Mechanical contractors onsite at high-tech fabs in Austin get up close and personal with a world few of us ever see — millions of pipes, drains, pumps, tanks, ducts, vents, compressors, boilers and conduits — which pose dangers to workers and others nearby. This infrastructure requires constant maintenance and when something goes wrong, mechanical contractors are often first on the scene dealing with signs, labels and warning devices that help communicate workplace dangers and ensure a smooth workflow.

Labeling pipes is one of the most important and labor-intensive tasks for mechanical contractors. Without labels, pipes become a lethal landmine for those performing underground maintenance and repairs. Roughly 80 percent of the labeling mechanical contractors do is pipe marking, according to an industry insider.

Custom communications

With tight deadlines and fierce competition for multi-year contracts, mechanical contractors are switching from buying pre-made signs and labels to creating their own custom visual communications onsite and on demand, because it’s impossible to predict what might happen on a jobsite. Today’s versatile industrial labeling systems generate just about every kind of sign and label to comply with ANSI, OSHA and other standards as well as company policies. Because pipes are exposed to oil and chemical spills, extreme temperatures and UV sunlight, pipe marking labels must be industrial-strength, yet easy to read from any distance.

Signage supports safety

Signs, labels and warning devices themselves alone do not prevent injury — safety programs and training are essential — but they do communicate critical information that result in workers making better safety decisions. It’s still vitally important to control exposure to the hazard and control the hazards themselves.

Promoting safe work habits at the job site, teaching newcomers the safe way to do a job and completing jobs safely are the three key responsibilities mechanical contractors deal with every day. Signs, labels and warning devices help mechanical contracting teams make intelligent choices — impacting both safety and quality control.

“We educate our trades to create a perimeter around construction zones and then add signage to detail the types of hazards,” said project manager Dave Straus, Trade-Mark Industrial Inc., a mechanical contractor based in Ontario, Canada. “Keeping people away from high-risk activities that our workers complete on a regular basis is critical.”

Act now

When is the best time to launch a visual communications program to support safety and efficiency goals? The quick answer is now…

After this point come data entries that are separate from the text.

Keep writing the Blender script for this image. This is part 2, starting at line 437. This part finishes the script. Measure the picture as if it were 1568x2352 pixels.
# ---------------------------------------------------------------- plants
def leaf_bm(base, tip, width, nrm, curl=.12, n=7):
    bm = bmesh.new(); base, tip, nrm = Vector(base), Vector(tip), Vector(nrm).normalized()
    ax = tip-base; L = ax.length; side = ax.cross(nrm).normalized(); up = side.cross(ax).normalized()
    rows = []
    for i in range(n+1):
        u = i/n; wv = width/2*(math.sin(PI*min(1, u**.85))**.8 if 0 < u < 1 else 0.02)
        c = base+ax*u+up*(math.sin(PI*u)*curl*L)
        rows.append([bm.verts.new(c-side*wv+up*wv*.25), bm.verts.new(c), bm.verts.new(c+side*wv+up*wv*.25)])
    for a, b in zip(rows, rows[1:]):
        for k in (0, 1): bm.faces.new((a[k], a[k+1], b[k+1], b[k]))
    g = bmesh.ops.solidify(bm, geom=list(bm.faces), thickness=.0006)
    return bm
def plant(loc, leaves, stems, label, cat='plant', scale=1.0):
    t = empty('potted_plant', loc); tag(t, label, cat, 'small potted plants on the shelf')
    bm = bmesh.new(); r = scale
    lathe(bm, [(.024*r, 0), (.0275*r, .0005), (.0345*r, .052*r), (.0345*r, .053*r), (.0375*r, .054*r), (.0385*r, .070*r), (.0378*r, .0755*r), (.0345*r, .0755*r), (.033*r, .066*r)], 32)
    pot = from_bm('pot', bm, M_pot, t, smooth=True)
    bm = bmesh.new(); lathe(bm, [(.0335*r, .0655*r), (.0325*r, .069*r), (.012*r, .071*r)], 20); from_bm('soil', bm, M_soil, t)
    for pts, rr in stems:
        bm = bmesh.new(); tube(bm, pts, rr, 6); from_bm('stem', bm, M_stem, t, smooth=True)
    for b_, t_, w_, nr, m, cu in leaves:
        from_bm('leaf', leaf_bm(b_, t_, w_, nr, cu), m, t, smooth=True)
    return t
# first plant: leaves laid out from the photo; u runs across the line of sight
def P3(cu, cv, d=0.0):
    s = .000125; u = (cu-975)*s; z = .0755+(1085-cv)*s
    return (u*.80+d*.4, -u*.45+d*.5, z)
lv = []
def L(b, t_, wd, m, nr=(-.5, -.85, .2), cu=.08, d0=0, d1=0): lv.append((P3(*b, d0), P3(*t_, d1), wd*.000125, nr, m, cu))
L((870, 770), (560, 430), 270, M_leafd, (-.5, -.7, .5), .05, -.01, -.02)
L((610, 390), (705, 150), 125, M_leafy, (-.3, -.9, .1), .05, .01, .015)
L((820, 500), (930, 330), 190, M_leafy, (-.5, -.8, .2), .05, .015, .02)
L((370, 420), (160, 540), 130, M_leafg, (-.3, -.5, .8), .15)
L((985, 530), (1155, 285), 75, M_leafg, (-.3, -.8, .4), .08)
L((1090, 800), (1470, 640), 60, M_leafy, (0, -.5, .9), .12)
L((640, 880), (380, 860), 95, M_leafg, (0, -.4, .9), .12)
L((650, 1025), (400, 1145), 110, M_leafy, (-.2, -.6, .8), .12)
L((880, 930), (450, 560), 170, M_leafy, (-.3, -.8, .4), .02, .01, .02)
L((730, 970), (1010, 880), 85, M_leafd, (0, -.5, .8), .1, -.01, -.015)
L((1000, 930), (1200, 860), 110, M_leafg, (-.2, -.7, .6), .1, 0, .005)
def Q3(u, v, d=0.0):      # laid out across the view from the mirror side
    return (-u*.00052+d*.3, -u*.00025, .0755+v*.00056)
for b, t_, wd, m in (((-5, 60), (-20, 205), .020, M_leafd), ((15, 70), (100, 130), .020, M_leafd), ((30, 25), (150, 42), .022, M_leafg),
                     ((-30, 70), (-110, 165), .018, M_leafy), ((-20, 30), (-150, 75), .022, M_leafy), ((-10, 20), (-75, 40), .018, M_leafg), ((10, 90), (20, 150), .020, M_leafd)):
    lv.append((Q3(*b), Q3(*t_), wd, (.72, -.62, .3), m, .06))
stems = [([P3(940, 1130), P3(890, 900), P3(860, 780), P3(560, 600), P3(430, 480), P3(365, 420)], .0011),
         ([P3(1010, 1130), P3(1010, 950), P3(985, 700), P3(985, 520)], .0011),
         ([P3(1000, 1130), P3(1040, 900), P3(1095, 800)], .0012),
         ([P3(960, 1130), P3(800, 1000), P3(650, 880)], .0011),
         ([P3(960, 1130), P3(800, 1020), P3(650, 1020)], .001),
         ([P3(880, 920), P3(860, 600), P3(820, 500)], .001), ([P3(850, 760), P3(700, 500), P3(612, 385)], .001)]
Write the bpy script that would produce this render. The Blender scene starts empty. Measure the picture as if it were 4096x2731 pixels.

• Before facility renovations and expansion

• Before new hires come onboard

• Before new standards like GHS are enforced or ANSI Z535 changes occur

• Before you’ve invested in new machinery

• Before inspections

• Before corporate mergers

• Before the next environmental disaster

• Before your company and workers are exposed to liability

• Before labels are worn and not readily visible

In addition to compromising the health and well-being of team members, co-workers, friends and family, companies that do a poor job with safety may face increased insurance costs.

“Workplace safety programs affect a company’s experience modification which in turn helps determine insurance costs,” explained Keith McNally, Strategic Business Services. “The workers’ compensation experience modification plan helps insurance companies charge companies for insurance programs based upon historical loss experience. The more companies manage risk through safety signs, labels and warning devices, the less insurance companies will charge to insure risks.”